TASK BRIEF
Give again only the lines beginning with the one that contains "near((.045, .043, .046), .1), 6, rough=.4, metal=.5)" and ending with the one that contains "9, rough=.35, metal=.7)"; include both of those lines.

------------------------------

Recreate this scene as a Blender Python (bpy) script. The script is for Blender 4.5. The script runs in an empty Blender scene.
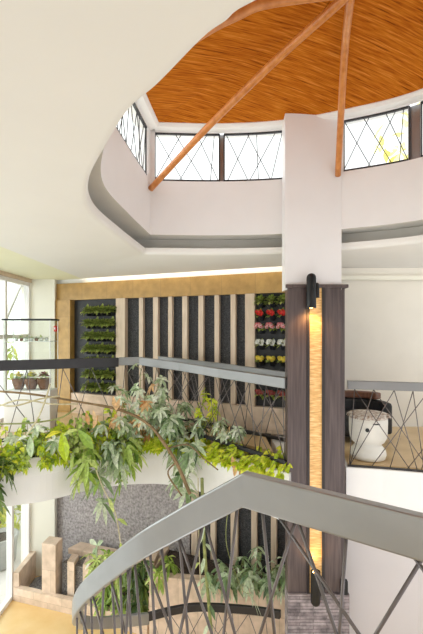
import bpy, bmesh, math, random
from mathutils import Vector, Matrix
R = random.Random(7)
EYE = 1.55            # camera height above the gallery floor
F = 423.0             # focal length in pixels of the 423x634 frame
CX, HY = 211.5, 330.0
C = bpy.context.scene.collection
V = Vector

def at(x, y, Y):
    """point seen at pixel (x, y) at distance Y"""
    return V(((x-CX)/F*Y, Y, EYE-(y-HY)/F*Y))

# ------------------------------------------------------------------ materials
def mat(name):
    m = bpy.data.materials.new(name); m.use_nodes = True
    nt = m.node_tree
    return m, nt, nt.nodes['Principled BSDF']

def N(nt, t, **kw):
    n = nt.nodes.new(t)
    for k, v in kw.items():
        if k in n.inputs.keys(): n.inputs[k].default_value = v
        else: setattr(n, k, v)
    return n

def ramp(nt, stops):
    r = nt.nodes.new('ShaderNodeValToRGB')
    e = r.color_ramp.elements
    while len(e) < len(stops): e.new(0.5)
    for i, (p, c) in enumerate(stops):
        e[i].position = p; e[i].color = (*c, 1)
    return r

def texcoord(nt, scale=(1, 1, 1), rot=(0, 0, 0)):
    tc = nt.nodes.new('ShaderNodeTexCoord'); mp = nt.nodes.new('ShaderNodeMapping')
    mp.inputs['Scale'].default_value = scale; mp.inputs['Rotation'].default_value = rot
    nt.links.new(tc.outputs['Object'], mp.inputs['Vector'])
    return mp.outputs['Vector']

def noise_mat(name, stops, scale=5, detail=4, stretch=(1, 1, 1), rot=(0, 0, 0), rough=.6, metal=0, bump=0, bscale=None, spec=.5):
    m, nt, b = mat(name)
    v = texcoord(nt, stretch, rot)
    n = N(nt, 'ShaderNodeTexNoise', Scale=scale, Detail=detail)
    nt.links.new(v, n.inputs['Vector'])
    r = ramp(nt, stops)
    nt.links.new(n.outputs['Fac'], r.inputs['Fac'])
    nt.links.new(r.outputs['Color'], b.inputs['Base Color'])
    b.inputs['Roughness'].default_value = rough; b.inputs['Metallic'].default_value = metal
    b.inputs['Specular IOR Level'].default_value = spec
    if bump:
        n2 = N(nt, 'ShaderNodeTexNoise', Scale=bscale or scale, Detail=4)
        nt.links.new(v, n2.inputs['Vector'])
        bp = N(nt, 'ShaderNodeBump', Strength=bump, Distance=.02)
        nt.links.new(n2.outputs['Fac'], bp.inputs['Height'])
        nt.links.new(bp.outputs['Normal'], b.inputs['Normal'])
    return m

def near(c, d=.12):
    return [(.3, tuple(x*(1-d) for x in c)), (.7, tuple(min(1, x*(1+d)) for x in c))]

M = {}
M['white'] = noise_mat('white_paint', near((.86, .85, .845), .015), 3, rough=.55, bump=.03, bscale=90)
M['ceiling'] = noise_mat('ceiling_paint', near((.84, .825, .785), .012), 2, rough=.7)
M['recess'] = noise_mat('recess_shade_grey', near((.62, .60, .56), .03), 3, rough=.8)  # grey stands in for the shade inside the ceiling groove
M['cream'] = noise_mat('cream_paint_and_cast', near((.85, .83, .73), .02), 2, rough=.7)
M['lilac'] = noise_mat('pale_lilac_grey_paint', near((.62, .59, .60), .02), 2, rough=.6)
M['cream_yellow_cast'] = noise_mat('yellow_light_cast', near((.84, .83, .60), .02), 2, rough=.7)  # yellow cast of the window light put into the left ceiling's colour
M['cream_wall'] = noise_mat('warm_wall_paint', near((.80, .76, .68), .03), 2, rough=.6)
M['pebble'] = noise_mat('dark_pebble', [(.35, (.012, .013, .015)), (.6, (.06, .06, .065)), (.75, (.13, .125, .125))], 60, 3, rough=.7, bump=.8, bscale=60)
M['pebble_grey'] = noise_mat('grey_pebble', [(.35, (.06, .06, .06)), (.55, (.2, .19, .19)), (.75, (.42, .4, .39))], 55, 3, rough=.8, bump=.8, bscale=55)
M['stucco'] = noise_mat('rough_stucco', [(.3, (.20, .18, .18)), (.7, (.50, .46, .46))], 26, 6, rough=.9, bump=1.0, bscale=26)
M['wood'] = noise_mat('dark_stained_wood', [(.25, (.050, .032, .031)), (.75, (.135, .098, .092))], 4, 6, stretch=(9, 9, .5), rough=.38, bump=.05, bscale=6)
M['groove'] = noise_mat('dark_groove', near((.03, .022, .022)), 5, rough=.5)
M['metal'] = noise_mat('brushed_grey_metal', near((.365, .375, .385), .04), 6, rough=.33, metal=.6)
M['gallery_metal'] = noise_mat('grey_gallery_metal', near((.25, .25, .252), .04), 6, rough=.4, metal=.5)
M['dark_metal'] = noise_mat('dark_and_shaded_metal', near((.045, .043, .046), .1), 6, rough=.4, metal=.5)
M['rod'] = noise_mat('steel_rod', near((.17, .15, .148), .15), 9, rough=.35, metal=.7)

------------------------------

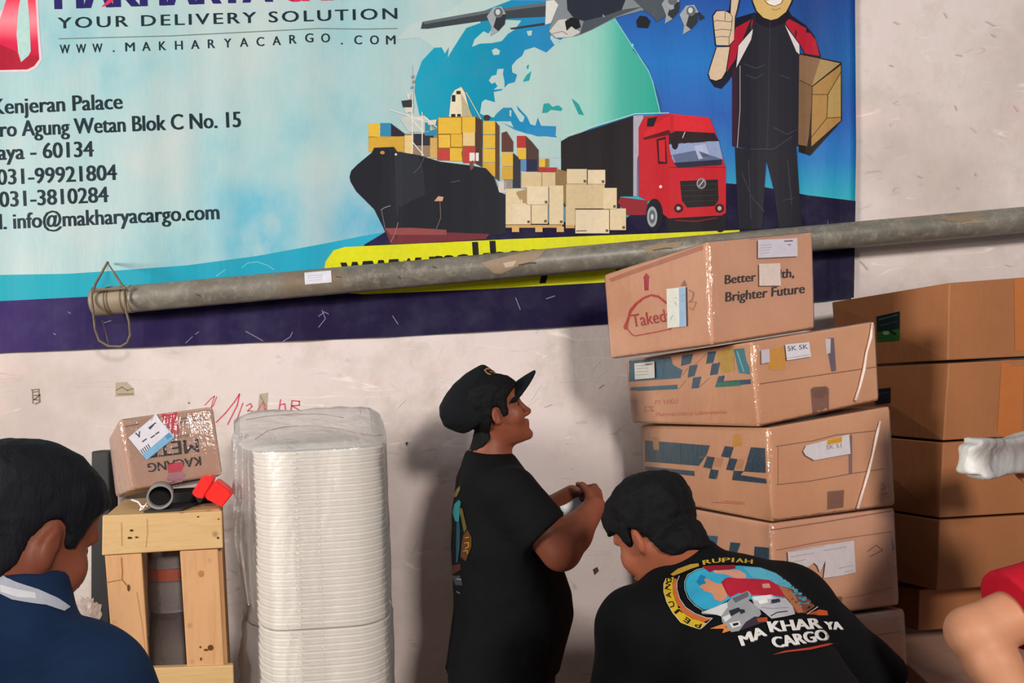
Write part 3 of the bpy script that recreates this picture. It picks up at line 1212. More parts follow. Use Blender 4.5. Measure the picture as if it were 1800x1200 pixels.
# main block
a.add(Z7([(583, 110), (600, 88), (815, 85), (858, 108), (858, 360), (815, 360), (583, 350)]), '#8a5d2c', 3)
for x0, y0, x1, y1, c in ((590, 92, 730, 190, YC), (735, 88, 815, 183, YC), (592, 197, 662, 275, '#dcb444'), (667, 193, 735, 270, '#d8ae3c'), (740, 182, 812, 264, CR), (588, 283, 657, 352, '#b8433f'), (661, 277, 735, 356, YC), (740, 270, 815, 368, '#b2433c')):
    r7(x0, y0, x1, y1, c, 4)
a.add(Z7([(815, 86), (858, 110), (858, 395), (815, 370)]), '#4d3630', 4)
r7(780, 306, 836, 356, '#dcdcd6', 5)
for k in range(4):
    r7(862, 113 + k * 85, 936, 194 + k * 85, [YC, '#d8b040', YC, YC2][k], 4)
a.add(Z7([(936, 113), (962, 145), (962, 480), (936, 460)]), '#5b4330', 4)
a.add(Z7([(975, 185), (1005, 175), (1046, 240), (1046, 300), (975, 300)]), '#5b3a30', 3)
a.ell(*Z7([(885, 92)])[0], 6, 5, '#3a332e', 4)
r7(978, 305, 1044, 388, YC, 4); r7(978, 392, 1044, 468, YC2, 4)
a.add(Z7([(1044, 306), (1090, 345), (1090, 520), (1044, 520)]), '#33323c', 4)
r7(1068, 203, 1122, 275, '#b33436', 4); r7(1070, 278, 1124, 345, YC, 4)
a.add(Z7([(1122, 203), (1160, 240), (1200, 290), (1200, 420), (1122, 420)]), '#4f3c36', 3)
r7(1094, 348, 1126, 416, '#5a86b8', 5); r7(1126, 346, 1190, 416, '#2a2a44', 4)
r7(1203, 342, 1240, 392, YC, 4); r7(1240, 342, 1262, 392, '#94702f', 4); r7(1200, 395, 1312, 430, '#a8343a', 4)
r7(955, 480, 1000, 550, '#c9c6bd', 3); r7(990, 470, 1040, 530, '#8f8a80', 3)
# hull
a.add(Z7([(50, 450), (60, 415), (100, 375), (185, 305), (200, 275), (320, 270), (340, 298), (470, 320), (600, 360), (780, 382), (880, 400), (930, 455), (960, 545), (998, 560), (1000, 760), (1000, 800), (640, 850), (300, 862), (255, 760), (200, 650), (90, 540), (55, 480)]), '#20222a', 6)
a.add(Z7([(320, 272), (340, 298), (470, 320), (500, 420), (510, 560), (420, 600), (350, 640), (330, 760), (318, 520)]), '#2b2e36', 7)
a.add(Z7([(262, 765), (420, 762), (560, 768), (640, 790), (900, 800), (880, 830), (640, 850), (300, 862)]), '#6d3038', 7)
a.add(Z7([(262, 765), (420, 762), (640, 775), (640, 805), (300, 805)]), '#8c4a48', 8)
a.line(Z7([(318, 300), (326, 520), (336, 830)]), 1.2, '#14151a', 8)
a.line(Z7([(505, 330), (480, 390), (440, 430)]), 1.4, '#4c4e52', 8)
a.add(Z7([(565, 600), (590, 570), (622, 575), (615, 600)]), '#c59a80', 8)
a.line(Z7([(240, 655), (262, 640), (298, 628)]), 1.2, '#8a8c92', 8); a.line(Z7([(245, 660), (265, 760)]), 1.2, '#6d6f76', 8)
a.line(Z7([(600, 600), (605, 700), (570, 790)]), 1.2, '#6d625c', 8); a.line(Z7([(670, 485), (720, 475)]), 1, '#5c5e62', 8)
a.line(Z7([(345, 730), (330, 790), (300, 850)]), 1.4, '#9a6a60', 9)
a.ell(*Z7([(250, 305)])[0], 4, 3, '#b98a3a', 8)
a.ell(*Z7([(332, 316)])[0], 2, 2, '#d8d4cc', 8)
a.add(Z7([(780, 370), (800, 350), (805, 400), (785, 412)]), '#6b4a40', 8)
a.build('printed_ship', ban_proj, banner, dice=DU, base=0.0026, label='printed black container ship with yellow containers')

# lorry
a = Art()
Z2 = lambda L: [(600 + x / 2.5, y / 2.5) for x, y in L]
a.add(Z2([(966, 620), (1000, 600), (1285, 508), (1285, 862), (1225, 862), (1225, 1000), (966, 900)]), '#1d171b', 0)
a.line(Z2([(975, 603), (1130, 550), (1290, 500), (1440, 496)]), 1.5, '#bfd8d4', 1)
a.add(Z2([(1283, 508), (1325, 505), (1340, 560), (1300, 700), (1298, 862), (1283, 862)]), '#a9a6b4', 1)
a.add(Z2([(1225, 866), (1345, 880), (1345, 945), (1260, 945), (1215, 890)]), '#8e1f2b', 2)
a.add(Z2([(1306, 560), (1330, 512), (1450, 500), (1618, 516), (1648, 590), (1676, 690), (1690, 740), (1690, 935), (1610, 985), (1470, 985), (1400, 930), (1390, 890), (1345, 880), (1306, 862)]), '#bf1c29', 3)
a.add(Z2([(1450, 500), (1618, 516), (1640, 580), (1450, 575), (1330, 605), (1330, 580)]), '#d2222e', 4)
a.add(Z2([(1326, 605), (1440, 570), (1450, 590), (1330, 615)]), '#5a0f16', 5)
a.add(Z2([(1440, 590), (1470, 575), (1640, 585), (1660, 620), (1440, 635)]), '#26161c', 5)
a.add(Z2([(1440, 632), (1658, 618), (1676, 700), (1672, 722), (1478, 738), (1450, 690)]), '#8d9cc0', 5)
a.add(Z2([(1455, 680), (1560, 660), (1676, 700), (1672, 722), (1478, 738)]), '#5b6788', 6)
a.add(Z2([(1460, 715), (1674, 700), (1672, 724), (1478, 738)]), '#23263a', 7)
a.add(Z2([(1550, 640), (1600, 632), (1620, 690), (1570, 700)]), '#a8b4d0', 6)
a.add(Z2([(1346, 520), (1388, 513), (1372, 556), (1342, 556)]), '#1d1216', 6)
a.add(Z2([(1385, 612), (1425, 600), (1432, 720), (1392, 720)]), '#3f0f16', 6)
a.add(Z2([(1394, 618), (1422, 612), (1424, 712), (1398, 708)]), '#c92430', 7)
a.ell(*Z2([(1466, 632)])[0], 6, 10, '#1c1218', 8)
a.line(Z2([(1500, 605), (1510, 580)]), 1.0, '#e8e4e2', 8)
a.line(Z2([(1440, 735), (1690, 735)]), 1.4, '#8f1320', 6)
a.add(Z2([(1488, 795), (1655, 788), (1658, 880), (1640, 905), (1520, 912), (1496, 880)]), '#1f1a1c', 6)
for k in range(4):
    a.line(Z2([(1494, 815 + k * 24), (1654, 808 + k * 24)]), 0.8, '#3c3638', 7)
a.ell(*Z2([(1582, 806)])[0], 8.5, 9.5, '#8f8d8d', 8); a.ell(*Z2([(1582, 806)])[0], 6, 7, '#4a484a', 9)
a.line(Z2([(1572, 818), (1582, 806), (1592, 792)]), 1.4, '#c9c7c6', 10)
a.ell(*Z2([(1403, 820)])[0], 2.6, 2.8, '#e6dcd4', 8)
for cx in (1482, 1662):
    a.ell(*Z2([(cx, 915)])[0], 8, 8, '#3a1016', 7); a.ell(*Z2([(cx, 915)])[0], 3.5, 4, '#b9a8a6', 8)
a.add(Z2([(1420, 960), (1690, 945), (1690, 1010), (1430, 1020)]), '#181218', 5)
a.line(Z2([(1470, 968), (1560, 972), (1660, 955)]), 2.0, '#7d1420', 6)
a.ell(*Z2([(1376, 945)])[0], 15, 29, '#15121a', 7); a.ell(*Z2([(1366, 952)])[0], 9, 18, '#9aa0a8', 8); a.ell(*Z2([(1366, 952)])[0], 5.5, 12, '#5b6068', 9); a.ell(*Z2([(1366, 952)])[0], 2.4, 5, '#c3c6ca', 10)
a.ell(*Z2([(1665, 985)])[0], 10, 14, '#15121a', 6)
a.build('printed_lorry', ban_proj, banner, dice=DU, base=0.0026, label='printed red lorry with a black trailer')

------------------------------

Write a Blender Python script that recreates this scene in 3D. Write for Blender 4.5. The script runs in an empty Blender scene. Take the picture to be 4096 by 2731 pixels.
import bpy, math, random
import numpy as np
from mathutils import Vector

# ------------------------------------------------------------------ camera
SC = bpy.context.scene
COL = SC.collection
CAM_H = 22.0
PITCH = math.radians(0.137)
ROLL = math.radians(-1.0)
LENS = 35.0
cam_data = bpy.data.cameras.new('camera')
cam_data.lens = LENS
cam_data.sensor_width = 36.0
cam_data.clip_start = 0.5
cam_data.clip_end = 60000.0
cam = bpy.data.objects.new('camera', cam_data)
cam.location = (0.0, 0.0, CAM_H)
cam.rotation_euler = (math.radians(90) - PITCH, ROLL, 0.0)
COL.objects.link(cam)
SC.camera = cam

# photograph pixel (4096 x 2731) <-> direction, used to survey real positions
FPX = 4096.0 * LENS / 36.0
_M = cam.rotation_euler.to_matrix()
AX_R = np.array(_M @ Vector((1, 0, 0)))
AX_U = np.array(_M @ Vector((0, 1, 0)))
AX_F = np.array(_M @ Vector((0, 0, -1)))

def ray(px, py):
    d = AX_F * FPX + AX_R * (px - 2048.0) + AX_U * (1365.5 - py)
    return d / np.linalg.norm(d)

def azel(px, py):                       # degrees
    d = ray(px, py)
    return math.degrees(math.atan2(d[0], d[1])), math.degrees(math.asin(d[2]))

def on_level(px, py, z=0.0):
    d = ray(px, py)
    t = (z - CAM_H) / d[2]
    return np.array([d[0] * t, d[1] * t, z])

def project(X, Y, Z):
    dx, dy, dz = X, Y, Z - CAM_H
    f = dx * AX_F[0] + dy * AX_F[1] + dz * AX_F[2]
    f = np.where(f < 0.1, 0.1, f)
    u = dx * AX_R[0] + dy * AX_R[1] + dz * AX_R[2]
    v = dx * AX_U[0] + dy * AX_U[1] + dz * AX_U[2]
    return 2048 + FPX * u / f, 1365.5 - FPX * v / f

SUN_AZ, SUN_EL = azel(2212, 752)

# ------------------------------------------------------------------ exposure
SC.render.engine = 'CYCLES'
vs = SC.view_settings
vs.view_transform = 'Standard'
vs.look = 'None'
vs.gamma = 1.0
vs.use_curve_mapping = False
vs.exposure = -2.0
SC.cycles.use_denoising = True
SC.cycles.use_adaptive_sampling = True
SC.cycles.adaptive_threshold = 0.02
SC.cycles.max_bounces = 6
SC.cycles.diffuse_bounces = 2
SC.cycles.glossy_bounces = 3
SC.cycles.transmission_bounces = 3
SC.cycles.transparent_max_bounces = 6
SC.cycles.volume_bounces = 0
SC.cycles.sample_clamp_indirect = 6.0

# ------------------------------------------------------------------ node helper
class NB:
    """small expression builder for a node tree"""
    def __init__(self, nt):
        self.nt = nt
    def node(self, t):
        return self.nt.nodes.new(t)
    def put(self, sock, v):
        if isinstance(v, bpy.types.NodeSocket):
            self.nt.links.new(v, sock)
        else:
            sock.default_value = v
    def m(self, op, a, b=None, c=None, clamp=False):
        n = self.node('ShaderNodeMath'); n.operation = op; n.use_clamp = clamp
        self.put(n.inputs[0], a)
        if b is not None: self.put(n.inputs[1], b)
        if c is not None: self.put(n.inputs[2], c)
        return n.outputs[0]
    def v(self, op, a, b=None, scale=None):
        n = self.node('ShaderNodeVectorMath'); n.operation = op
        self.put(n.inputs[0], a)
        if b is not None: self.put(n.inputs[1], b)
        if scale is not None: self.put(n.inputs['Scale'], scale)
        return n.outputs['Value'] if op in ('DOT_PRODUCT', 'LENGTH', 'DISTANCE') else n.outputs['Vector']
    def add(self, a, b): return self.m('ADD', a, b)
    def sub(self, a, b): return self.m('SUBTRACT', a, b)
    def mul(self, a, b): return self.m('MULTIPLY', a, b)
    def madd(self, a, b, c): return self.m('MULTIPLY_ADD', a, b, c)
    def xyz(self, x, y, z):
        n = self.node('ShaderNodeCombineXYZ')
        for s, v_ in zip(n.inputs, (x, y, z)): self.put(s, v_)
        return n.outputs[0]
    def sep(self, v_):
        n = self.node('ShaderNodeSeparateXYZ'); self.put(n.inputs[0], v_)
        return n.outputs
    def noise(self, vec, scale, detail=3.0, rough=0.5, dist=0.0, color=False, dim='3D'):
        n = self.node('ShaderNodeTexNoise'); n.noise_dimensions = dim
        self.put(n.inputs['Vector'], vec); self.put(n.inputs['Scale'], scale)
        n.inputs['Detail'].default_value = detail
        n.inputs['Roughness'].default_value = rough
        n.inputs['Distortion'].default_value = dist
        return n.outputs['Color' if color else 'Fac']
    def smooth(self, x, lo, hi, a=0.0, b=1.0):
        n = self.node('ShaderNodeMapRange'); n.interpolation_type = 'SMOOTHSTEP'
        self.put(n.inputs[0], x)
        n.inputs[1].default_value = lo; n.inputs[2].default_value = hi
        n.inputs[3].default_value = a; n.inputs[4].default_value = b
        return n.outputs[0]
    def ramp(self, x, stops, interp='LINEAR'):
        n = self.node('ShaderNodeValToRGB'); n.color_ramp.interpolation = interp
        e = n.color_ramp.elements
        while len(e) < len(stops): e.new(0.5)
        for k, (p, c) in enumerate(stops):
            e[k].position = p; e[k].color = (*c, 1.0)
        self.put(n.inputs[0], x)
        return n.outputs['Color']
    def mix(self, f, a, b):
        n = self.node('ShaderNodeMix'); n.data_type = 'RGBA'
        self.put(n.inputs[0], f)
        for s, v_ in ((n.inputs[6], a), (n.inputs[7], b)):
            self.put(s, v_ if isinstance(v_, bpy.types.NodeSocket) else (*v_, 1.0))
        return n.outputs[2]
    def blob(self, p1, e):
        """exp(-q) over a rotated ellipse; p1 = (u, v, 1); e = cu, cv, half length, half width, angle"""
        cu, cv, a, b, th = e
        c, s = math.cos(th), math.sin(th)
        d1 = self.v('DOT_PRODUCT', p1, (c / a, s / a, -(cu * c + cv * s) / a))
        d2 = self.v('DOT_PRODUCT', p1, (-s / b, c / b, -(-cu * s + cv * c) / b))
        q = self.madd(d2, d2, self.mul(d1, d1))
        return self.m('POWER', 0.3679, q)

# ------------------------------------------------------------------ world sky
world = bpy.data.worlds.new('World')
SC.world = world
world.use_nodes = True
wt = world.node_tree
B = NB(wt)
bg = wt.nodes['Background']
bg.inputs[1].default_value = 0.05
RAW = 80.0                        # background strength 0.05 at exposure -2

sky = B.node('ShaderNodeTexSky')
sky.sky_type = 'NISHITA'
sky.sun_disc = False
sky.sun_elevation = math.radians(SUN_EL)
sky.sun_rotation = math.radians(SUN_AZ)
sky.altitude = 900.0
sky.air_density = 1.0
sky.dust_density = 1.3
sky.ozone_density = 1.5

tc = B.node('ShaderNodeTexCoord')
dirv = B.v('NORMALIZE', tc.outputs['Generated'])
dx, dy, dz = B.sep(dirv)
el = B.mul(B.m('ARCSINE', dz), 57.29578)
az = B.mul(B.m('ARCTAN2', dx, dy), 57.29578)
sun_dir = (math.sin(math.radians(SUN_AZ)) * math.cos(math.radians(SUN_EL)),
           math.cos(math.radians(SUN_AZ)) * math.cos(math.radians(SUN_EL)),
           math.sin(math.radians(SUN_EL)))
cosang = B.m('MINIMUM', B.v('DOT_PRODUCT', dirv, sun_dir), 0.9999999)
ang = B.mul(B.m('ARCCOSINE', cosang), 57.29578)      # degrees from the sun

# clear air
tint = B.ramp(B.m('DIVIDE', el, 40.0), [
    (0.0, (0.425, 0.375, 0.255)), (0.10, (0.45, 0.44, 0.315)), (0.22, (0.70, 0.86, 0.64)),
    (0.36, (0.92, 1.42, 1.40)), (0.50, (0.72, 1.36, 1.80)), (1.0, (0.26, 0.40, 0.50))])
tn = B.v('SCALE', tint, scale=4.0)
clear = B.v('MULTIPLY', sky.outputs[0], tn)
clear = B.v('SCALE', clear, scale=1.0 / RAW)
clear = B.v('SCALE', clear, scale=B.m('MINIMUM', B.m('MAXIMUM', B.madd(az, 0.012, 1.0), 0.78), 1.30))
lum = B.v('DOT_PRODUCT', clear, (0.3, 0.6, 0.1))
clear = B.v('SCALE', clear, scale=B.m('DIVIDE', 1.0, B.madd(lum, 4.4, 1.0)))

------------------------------

EXPECTED OUTPUT
M['dark_metal'] = noise_mat('dark_and_shaded_metal', near((.045, .043, .046), .1), 6, rough=.4, metal=.5)
M['rod'] = noise_mat('steel_rod', near((.17, .15, .148), .15), 9, rough=.35, metal=.7)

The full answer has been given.